WHAT IS REQUIRED: Reproduce the full listing that appears beneath this instruction exactly.

* begin MATERIAL PROVIDED *

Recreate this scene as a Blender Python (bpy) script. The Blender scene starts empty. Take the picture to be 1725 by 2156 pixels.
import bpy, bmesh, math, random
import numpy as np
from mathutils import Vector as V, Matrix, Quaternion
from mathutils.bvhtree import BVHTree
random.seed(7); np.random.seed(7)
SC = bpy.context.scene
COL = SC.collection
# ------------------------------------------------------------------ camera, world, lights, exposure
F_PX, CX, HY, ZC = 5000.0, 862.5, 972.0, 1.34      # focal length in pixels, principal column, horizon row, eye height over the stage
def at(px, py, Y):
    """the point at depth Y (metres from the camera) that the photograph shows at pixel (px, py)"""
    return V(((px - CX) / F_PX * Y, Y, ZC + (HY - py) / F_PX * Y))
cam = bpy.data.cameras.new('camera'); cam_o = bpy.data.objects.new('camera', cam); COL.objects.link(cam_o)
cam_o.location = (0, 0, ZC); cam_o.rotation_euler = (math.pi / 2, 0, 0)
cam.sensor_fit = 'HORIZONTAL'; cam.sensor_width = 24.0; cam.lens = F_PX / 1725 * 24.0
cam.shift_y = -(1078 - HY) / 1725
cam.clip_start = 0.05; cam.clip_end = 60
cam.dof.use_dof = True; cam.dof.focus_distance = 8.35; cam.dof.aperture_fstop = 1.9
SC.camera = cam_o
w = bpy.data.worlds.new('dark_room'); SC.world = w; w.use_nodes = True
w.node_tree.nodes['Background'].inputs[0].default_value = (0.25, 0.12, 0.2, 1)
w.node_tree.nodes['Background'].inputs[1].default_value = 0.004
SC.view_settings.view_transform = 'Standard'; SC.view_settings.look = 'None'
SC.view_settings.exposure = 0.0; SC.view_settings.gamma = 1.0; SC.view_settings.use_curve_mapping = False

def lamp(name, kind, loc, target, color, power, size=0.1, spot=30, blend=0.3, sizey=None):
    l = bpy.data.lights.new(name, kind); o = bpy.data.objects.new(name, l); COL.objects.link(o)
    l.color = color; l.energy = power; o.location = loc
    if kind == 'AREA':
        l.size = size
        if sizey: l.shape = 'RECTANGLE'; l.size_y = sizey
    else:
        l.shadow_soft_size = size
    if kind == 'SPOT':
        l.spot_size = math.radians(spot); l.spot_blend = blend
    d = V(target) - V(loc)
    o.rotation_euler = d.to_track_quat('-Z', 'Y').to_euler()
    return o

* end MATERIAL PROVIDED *

REPLY TO THE TASK:
Recreate this scene as a Blender Python (bpy) script. The Blender scene starts empty. Take the picture to be 1725 by 2156 pixels.
import bpy, bmesh, math, random
import numpy as np
from mathutils import Vector as V, Matrix, Quaternion
from mathutils.bvhtree import BVHTree
random.seed(7); np.random.seed(7)
SC = bpy.context.scene
COL = SC.collection
# ------------------------------------------------------------------ camera, world, lights, exposure
F_PX, CX, HY, ZC = 5000.0, 862.5, 972.0, 1.34      # focal length in pixels, principal column, horizon row, eye height over the stage
def at(px, py, Y):
    """the point at depth Y (metres from the camera) that the photograph shows at pixel (px, py)"""
    return V(((px - CX) / F_PX * Y, Y, ZC + (HY - py) / F_PX * Y))
cam = bpy.data.cameras.new('camera'); cam_o = bpy.data.objects.new('camera', cam); COL.objects.link(cam_o)
cam_o.location = (0, 0, ZC); cam_o.rotation_euler = (math.pi / 2, 0, 0)
cam.sensor_fit = 'HORIZONTAL'; cam.sensor_width = 24.0; cam.lens = F_PX / 1725 * 24.0
cam.shift_y = -(1078 - HY) / 1725
cam.clip_start = 0.05; cam.clip_end = 60
cam.dof.use_dof = True; cam.dof.focus_distance = 8.35; cam.dof.aperture_fstop = 1.9
SC.camera = cam_o
w = bpy.data.worlds.new('dark_room'); SC.world = w; w.use_nodes = True
w.node_tree.nodes['Background'].inputs[0].default_value = (0.25, 0.12, 0.2, 1)
w.node_tree.nodes['Background'].inputs[1].default_value = 0.004
SC.view_settings.view_transform = 'Standard'; SC.view_settings.look = 'None'
SC.view_settings.exposure = 0.0; SC.view_settings.gamma = 1.0; SC.view_settings.use_curve_mapping = False

def lamp(name, kind, loc, target, color, power, size=0.1, spot=30, blend=0.3, sizey=None):
    l = bpy.data.lights.new(name, kind); o = bpy.data.objects.new(name, l); COL.objects.link(o)
    l.color = color; l.energy = power; o.location = loc
    if kind == 'AREA':
        l.size = size
        if sizey: l.shape = 'RECTANGLE'; l.size_y = sizey
    else:
        l.shadow_soft_size = size
    if kind == 'SPOT':
        l.spot_size = math.radians(spot); l.spot_blend = blend
    d = V(target) - V(loc)
    o.rotation_euler = d.to_track_quat('-Z', 'Y').to_euler()
    return o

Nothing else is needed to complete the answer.